Türkiye’nin en kurumsal medyası olarak gösterilen Doğan Grubu’nun el yordamıyla yönetildiği kuşkusu bu fotoğraftan sonra daha da derinleşmiştir.
Ahlak yönetimi, imaj yönetiminden önce gelir.
Adınız Aydın Doğan da olsa; Hata yapma hakkınız sınırsız olamaz.
Kütahyalı-Alçı ikilisini, “Kazanacağımı kazanmış, geleceğim yere gelmişim” duygusu korkusuz yapabilir. Bu belki empati yoluyla anlaşılabilir bir duygu bile olabilir ama varlık/yokluk kavgasından yeni çıkan, uçurumun eşiğinden parmak uçlarına basarak kurtulan bir medya patronu için bu fotoğraf çok fazla.
Yalnızca Doğan için mi? Hayır, tüm medya için fazla.
Neresinden baksanız çok fazla. Bir yazarınızı, “İçeri gireceksin.” diğerini, “Deccal.” olmakla tehdit ve itham eden kişiyle, “Benim yazarlar içeride kaç yıl yatarlar?” sorusu için mi hukuk oluşturdunuz?
Sizin yazarlarınız içeri girmeyi de, deccal tanımlamasını da hak ediyor olabilirler. Bunlar ayrı bir tartışmanın konusu ama o zaman da şu soruyu sormak gerekir;
“İçeri girecek kadar şaibeli, deccal olacak kadar kötü yazarlarınızın o gazetede işi ne?”
Evet, buz dağına çarpsa da, eski itibarında olmasa da halen tüm gazeteler Hürriyet isminin altında görünüyor ama bu son fotoğrafla perdenin ucu biraz daha yırtılmadı mı?

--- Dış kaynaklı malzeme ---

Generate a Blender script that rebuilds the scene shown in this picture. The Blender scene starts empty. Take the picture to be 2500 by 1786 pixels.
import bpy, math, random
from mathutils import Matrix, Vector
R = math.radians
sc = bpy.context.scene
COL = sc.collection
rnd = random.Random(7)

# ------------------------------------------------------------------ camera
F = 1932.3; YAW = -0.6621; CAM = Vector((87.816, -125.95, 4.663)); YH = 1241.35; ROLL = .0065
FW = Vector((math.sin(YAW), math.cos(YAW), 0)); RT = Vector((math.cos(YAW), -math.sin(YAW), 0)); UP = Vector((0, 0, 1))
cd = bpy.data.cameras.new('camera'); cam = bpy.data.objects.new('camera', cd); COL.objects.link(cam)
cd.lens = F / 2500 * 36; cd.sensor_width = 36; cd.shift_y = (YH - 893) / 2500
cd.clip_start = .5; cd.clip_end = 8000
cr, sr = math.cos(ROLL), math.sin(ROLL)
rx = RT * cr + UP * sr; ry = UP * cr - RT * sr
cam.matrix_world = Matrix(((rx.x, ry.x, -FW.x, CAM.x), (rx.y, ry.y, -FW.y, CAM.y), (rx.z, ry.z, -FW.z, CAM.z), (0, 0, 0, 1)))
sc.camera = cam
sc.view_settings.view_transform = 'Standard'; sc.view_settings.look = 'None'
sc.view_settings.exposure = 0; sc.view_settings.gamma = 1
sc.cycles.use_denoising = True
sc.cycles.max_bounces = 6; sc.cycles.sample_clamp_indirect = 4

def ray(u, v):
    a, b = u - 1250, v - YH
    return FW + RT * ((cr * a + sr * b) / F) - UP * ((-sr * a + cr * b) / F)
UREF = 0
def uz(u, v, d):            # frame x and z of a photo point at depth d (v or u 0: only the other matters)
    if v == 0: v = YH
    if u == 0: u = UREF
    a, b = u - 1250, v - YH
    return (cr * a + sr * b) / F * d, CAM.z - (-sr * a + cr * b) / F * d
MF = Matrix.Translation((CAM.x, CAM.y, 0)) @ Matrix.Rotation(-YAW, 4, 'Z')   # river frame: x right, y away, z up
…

Gizli Hürriyet aşıklarına ne demeli?
Tamam, bir gazeteyi içselleştirerek eleştirebilirsin, yanlışlarını açık açık yazarsın, sonra konjonktür uygun olur, o gazeteye geçersin. Bu tamam. Tamam olmayan şu; o gazetenin duruşunu beğenmiyormuş gibi yapıp, bunu bir pazarlık marjına dönüştürerek, kapağı ateş ettiğiniz o gazeteye atma çabası etik olamaz.
Fehmi Koru gibi sağın önemli bir kalemini de işte bu tutarsızlık, bu gizli Hürriyet aşkı ağır yaralamadı mı?
Onur ve haysiyetin önüne geçen her olgu insanı tüketir.
Pezevenk!
Pezevenk Azerice, "İş adamı" anlamına geldiği gibi saygınlık da içeren bir kelime. Eski Cumhurbaşkanı Süleyman Demirel'in Azerbaycan ziyaretinde Haydar Aliyev'le aralarında geçen şu diyalog beni gülmekten kırdı.
Aliyev, Demirel'e iltifat etmek için, "Sayın Demirel siz Türkiye'nin gelmiş geçmiş en büyük pezevengisiniz" der.
Şaşıran Demirel'in yanıtı da aynı tonda olur, "Siz de az pezevenk değilsiniz!"